A prevailing difficulty with sidechains, however, is building a “2-way peg” allowing BTC to be safely transferred to the sidechain and back without requiring a centralized middleman.
That’s where the Spiderchain, developed by Botanix Labs, comes into play.
“The Spiderchain works as a Proof of Stake Layer 2 on Bitcoin,” Willem Schroé, founder of Botanix Labs, told Decrypt. “You stake Bitcoin on Bitcoin in decentralized multisigs.”
Entities that manage decentralized multisigs are called “orchestrators,” who run both a Bitcoin node and a Spiderchain node. With every request to move BTC to the Spiderchain, a new multisig is created that’s controlled by a random subset of 100 participants within the staker set.
In many ways, the Spiderchain operates much like Ethereum: it is Ethereum Virtual Machine-compatible, has 12-second block times, and uses a proof of stake consensus mechanism to secure the network, whereby orchestrator nodes must stake BTC to participate.
Its EVM is also “fully equivalent,” meaning existing Ethereum dapps can be easily transferred over to the network by developers. But unlike Ethereum, Schroé said that a malicious majority of orchestrators still cannot conspire to steal users’ BTC.
“The design is possible on the current Bitcoin core, so no soft fork or upgrade is needed,” noted Schroé. This sets Spiderchain apart from Paul Sztorc’s drivechain proposal, which requires changing the Bitcoin code that users and miners are currently running.
Drivechain was introduced as BIP 300 and BIP 301 back in 2015, and is still yet to be widely embraced for implementation by Bitcoiners.
Drivechains effectively put control of pegged BTC into the hands of Bitcoin miners, but allow for any number of sidechains with any number of properties to be created. It also directly inherits Bitcoin’s security through merge mining, which piggybacks on the main network’s immense proof of work security.

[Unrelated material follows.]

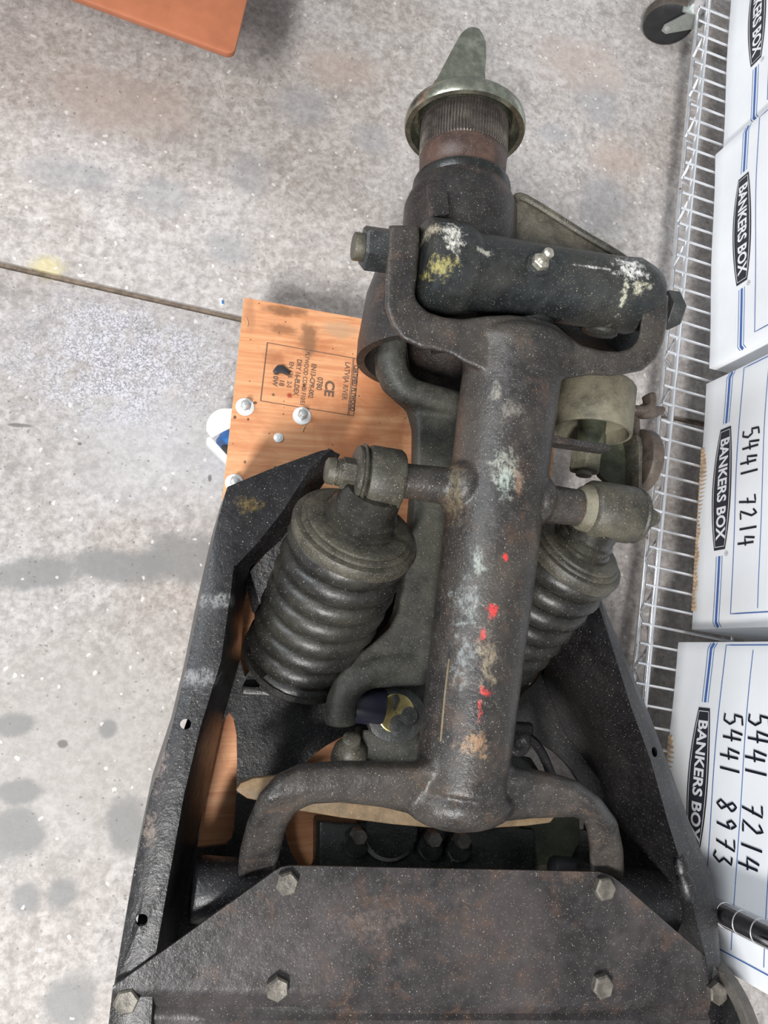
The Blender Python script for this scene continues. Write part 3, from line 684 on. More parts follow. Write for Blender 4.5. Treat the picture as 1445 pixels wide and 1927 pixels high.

When asked about Spiderchains, Sztorc said they seem “very complex” compared to his proposal.
“I also think that the whole "needs a change to Bitcoin" is pure superstition, unfortunately,” he added. “People think it means 'the network' must upgrade, but really it is like asking users to install an app on their phone.”
In Lopp’s Monday blog post, the CTO cited the nearly decade-old Rootstock proposal, and pointed out some technical vulnerabilities with Spiderchain. Among them is the risk that its BTC peg is “broken” if the main Bitcoin blockchain experiences a reorg of longer than five blocks, due to the system by which Spiderchain orchestrators are determined.
“It would be unlikely to be catastrophic due to how the funds are dispersed across many multi-sig wallets,” he noted.
Schroé also admitted that in the network’s early stages, Spiderchain will be centralized until more users can come in to stake their BTC. “We need to start off centralized in the sense that initially we will have to make the staking permissioned,” he said.